A expressão ficou mundialmente famosa por ter sido proferida pelo rei de Espanha, Juan Carlos I, e dirigida a Hugo Chavez, Presidente da Venezuela. Chavez, durante a conferência Ibero-Americana, interrompia indelicadamente Zapatero, criticando-o sem qualquer autoridade moral, o que fez esgotar a paciência do Rei.

Este episódio, paradigmático de muitas situações da vida política, revisita a nossa memória sempre que alguém perde uma oportunidade de estar calado. Foi o que aconteceu com o Governador do Banco de Portugal.

No Boletim Económico de dezembro, o BP previu um regresso do país a um quadro deficitário em 2025, com uma derrapagem de 0,1 por cento do PIB. Previsão que choca violentamente com as projeções do Governo, a apontar ao excedente, choca com o FMI e choca com o Conselho das Finanças Públicas, que prevêem um excedente 0,4%, choca com tudo.

Choca, sobretudo, com o bom senso. O valor é absolutamente irrisível, a amplificação dada só é explicada pela vontade do Governador se confrontar com o Governo. Mas, o que provoca verdadeira indignação, é ter como protagonista o ex-ministro das Finanças, Mário Centeno, o ministro que mais recorreu a cativações.

Cativações que fizeram dos Orçamentos de Estado, aprovados na Assembleia da República, meras peças de retórica. Em 4 anos terão ultrapassado os 2.000 milhões de euros, nessas cativações ficaram os ordenados dos professores, a degradação de toda a administração pública, o esgotamento do SNS e de todos os serviços públicos.

Foram tempos de austeridade encapotada, os cortes não constavam do orçamento, mas eram aplicados na execução.

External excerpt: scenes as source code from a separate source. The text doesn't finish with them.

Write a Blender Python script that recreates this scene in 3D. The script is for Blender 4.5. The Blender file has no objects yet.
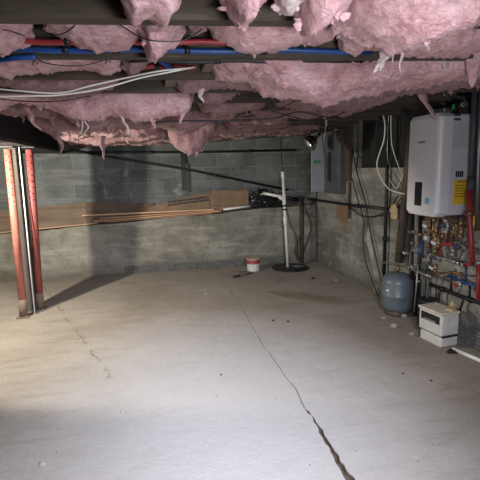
import bpy, math, random
from mathutils import Vector, Matrix, noise
PI = math.pi
C = bpy.context.scene.collection
sc = bpy.context.scene

# ------------------------------------------------------------------ camera
F = 430.0; YAW = math.radians(11.8); PIT = math.radians(9.5); ROLL = math.radians(1.2); EYE = 1.5
CM = Matrix.Rotation(-YAW, 3, 'Z') @ Matrix.Rotation(PI/2-PIT, 3, 'X') @ Matrix.Rotation(-ROLL, 3, 'Z')
cam = bpy.data.objects.new('camera', bpy.data.cameras.new('camera')); C.objects.link(cam)
cam.matrix_world = Matrix.Translation((0, 0, EYE)) @ CM.to_4x4()
cam.data.sensor_width = 36; cam.data.lens = 36*F/480; cam.data.clip_start = .02
sc.camera = cam
SK = 0.11        # the joists run a few degrees off square with the walls

def on(px, py, n, d):
    """point of the place that the photo shows at px,py, on the plane n.p = d"""
    r = CM @ Vector(((px-240)/F, -(py-240)/F, -1)); n = Vector(n); o = Vector((0, 0, EYE))
    return o + r*((d-n.dot(o))/n.dot(r))
def atX(px, py, X): return on(px, py, (1, 0, 0), X)
def atY(px, py, Y): return on(px, py, (0, 1, 0), Y)
def atZ(px, py, Z): return on(px, py, (0, 0, 1), Z)
def atB(px, py, Y): return on(px, py, (SK, 1, 0), Y)

# ------------------------------------------------------------------ materials
def mat(name, col, rough=.7, metal=0., var=.0, vscale=8., bump=0., bscale=40., col2=None, spec=.5, fn=None):
    m = bpy.data.materials.new(name); m.use_nodes = True
    nt = m.node_tree; b = nt.nodes['Principled BSDF']
    b.inputs['Roughness'].default_value = rough; b.inputs['Metallic'].default_value = metal
    b.inputs['Specular IOR Level'].default_value = spec
    tc = nt.nodes.new('ShaderNodeTexCoord')
    c2 = col2 or tuple(c*(1-var) for c in col)
    n = nt.nodes.new('ShaderNodeTexNoise'); n.inputs['Scale'].default_value = vscale; n.inputs['Detail'].default_value = 6
    n.inputs['Roughness'].default_value = .65
    nt.links.new(tc.outputs['Object'], n.inputs['Vector'])
    r = nt.nodes.new('ShaderNodeValToRGB'); r.color_ramp.elements[0].position = .35; r.color_ramp.elements[1].position = .68
    r.color_ramp.elements[0].color = (*c2, 1); r.color_ramp.elements[1].color = (*col, 1)
    nt.links.new(n.outputs['Fac'], r.inputs['Fac']); nt.links.new(r.outputs['Color'], b.inputs['Base Color'])
    if bump:
        n2 = nt.nodes.new('ShaderNodeTexNoise'); n2.inputs['Scale'].default_value = bscale; n2.inputs['Detail'].default_value = 8
        nt.links.new(tc.outputs['Object'], n2.inputs['Vector'])
        bp = nt.nodes.new('ShaderNodeBump'); bp.inputs['Strength'].default_value = bump; bp.inputs['Distance'].default_value = .01
        nt.links.new(n2.outputs['Fac'], bp.inputs['Height']); nt.links.new(bp.outputs['Normal'], b.inputs['Normal'])
    if fn: fn(nt, b, tc, r)
    return m

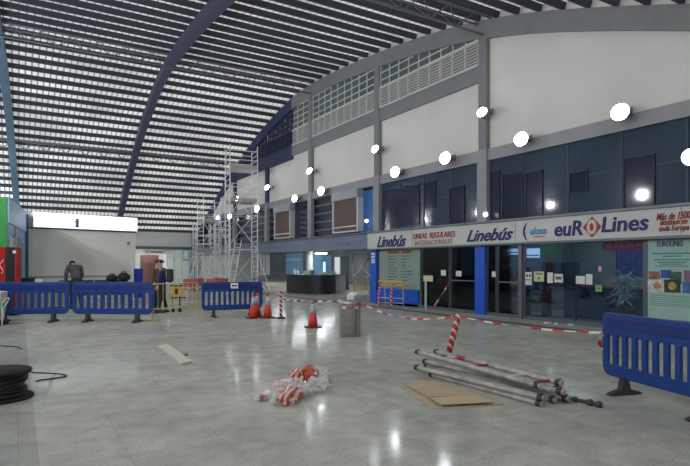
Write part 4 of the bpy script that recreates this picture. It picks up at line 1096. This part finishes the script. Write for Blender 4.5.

A perda de poder de compra dos portugueses registou valores pouco dignificantes. Em 2022 eramos o país da Europa com o poder de compra mais baixo, com 13.906€ per capita. Registando um decréscimo de 4,7% em contraciclo com a média europeia que apresentou um crescimento de 5,8%, conforme noticiou a revista Forbes. Não constituiu bom “cartão de visita” para Portugal.

O modelo de baixos salários já provou, à exaustão, não resultar. Mas foi este modelo que Centeno adoptou, com a forte redução do valor real dos salários da função pública. O Estado tem de dar o exemplo, se paga ordenados baixos o privado irá acompanhar, sempre foi assim e assim será.

Reduziu-se o défice e o peso da divida sobre o PIB (este último mais acentuadamente nos últimos anos, impulsionado pela inflação), mas o país não reformou o modelo económico.

Persistir nos baixos salários é ter como referências a China, a Venezuela ou a Coreia do Norte. É não perceber a tendência, não reconhecer e seguir as boas práticas, como são exemplo a Polónia e a Irlanda.

Portugal tem hoje uma geração muito qualificada, uma geração que não encontra país ao tamanho das suas capacidades. Por isso, emigram, procuram lá fora o que aqui lhes é negado, é negado o justo retorno pelo valor que têm.

Até quando vamos persistir neste erro? Olhar para as contas públicas com o foco na redução de despesa, ou aumento da receita por agravamento da carga fiscal, ao invés de promover a produtividade, é ter uma visão muito arcaica da política orçamental.

Em 2020, conforme divulgado pelo INE, Portugal registava a maior carga fiscal de sempre, com 34,8% do PIB. Este foi o último ano da governação do Dr. Mário Centeno.

Por tudo isto, é, no mínimo, bizarro anunciar preocupações com uma putativa derrapagem de 0,1% do défice para 2025.

Esqueça o 0.1 %, é insignificante. O que merece combate é este modelo de baixos salários. O legado que nos deixou é pesado e pouco recomendável, estamos a exportar “quadros”, os nossos melhores saem de Portugal, e importar trabalho não qualificado. A política de portas abertas à imigração, sem qualificações, só serviu para manter o modelo velho, o modelo de trabalho barato. Não funciona.

Será cativando empresas e empreendedores que poderemos inverter o modelo. Portugal não trata bem as empresas, sobretudo as mais pequenas. A carga fiscal e parafiscal desencoraja o mais arrojado investidor. Temos taxas estatutárias de IRC das mais elevadas da europa. Dizem, os opositores à descida do IRC, que com os benefícios fiscais as taxas efectivas (19% em Portugal em 2023) descem aos níveis médios da europa, mas o que não dizem é que 80% desses benefícios são atribuídos apenas a 10% das empresas, às maiores.

Dos mil e oitocentos milhões de euros em benefícios fiscais atribuídos em 2023, mil e quatrocentos milhões foram para apenas 10% das empresas, as de maior dimensão.